Boulder には数多くの大気科学に関する研究機関が集結しています。National Center for Atmospheric Research (NCAR), University of Colorado (CU), National Oceanic and Atmospheric Administration (NOAA), Colorado Research Associates(CoRA) などです。
私はそのうちNCAR のHigh Altitude Observatory (HAO)というDivision に滞在し「再解析データで明らかになった対流圏−下部中間圏の大気潮汐の研究」と題して共同研究を行いました。ホストをお願いしたMaura Hagan 氏は、現在世界で幅広く使われている大気潮汐モデルの開発者で、大気潮汐研究の権威である方です。HAO はHigh Altitude と言うだけあって対象はかなり上(熱圏・電離圏)で、私が「下層の潮汐を研究している」というと「中間圏か?」と言われるほどでしたが、昼休みには揃って昼食を食べるという楽しい習慣があり、多くの上層大気専門家と仲良くなることができました。気象学会にいる限り出会うことはなかったであろうこれらの出会いを今後の研究に生かせればと考えています。

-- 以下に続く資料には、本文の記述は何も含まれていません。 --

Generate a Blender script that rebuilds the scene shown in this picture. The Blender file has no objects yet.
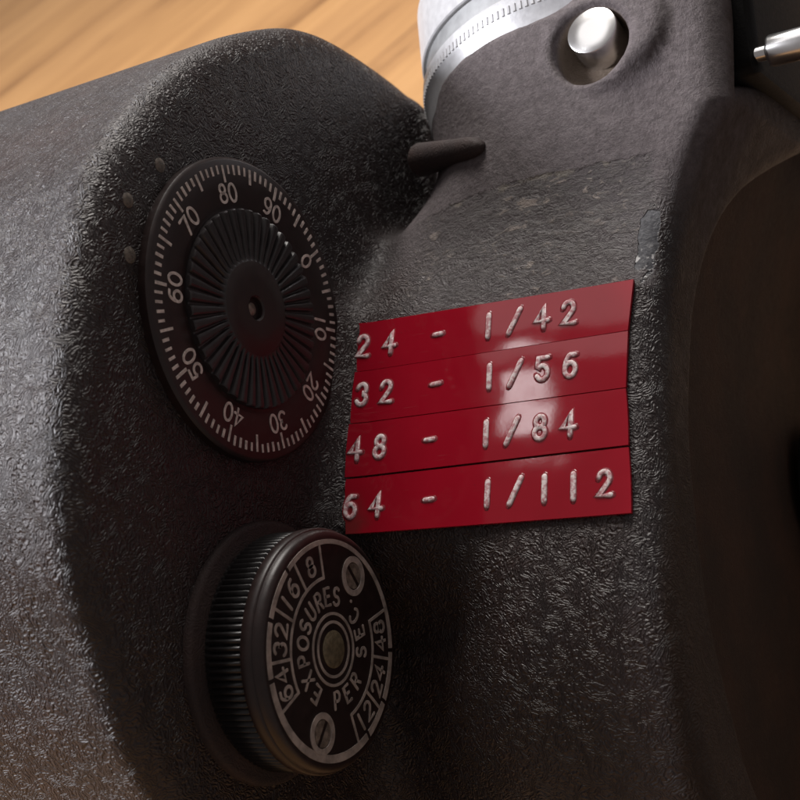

HAO があるCenter Greenキャンパス | Maura Hagan 氏とのツーショット。 |
Boulder での研究環境は非常に魅力的な点がいくつかありました。まず何よりも研究人口が多いので、あらゆる分野の専門家が近くに(しかも複数)いて、ちょっと足を延ばせば議論をしたりアドバイスをもらったりできることでした。事実私も滞在中にはNCAR, NOAA, コロラド大、CoRA の多くの研究者とセミナー・個別の議論を通して繋がりを持つことができ、今後研究を進める上で大きな財産を得たと確信しています。また、二つ目は、分業体制が確立しているということです。PC の設定はエンジニアがほとんどすべてやってくれマニュアルも揃っているので、PC 嫌いの私としては非常に助かりました。また、ポスターを印刷する際には、メールで送れば印刷されてしかも自分のブースに配達してくれるという、まさに”至れり尽くせり”なのでした。
NCAR には私の他にも滞在研究をしている博士課程の学生が数多くいて、多くの友達をつくることができました。休日にはその友達とMLB の試合を観戦したり、コロラドの自然を満喫したりと研究以外の余暇も存分に楽しむことができました。
友達とMLB(ロッキーズ V.S. カブス)を観戦。福留は三振でした。 | 本専攻卒業生の三角さん(NCAR に滞在中)にロッキーマウンテン国立公園に連れ行ってもらいました。標高3500 m くらいまで車で行けます。ちょっと歩いただけで息切れします。 |
ハワイの気候・街並み・人々はいずれもBoulder のそれとは全く違い、まるで東南アジアに来たかのような印象を受けました(私自身東南アジアに行ったことはありませんが)。日本人および日本語を話す現地人の数が非常に多く、おそらくここでは英語を使わなくても生きていけるなと感じたほどです。
IPRC はHonolulu 市内ワイキキビーチから徒歩30 分ほどに位置するハワイ大内にあります。ここではKevin Hamilton 氏にホストをお願いしました。Kevin 氏はIPRC の所長で、私の研究対象である大気潮汐の権威でもあります。滞在中は私の研究内容について議論をしていただき、共同研究を始めるきっかけを作ることもできました。また、IPRC では「対流圏・成層圏の日変動」と題してセミナーをさせていただき、謝先生をはじめ他の多くの研究者と交流を持つこともできました。
また、ハワイは言うまでもなくバカンスの地です。ハワイ州ではなんと金曜日も休日ということで、週末は予想外の3連休でした。棚からぼた餅とばかりにワイキキに繰り出し、泳いだり釣りをしたり、ダイヤモンドヘッド山に登ったり、フラダンスを鑑賞したりと、一観光客としてリゾート気分を思う存分に満喫することができました。
このように、アメリカでは公私ともに充実した生活を送ることができました。同時に感じたことは、「日本文化は素晴らしい!」ということです。特に日本食・・・私は食べることを生き甲斐としているので、食がいまいちだと毎日の楽しみが激減します。その点、アメリカ料理の大雑把でやたらと甘い味付けには随分苦しめられました。(アメリカ滞在中はほぼ自炊をし、日本食を作って鋭気を養っていましたが。) 日本料理の繊細な盛り付け、味付け(”だし”という概念)は世界に誇るものだと思います。日本文化の素晴らしさを再認識する上でも今回の滞在は非常に良い経験となりました。
3 か月というのは本当にあっという間でした。ホームシックならぬ日本食シック、日本文化シックとの兼ね合いですが、次は1年くらい滞在して多くの研究者と交わりつつじっくりと研究してみたいなと考えています。
以上、旅行記のようになってしまいましたが、研究の話はまた別の機会に・・・
最後になりましたが、このような貴重な機会を与えてくださった北大環境科学院GCOE「統合フィールド環境科学の教育研究拠点形成」からの支援に心より感謝いたします。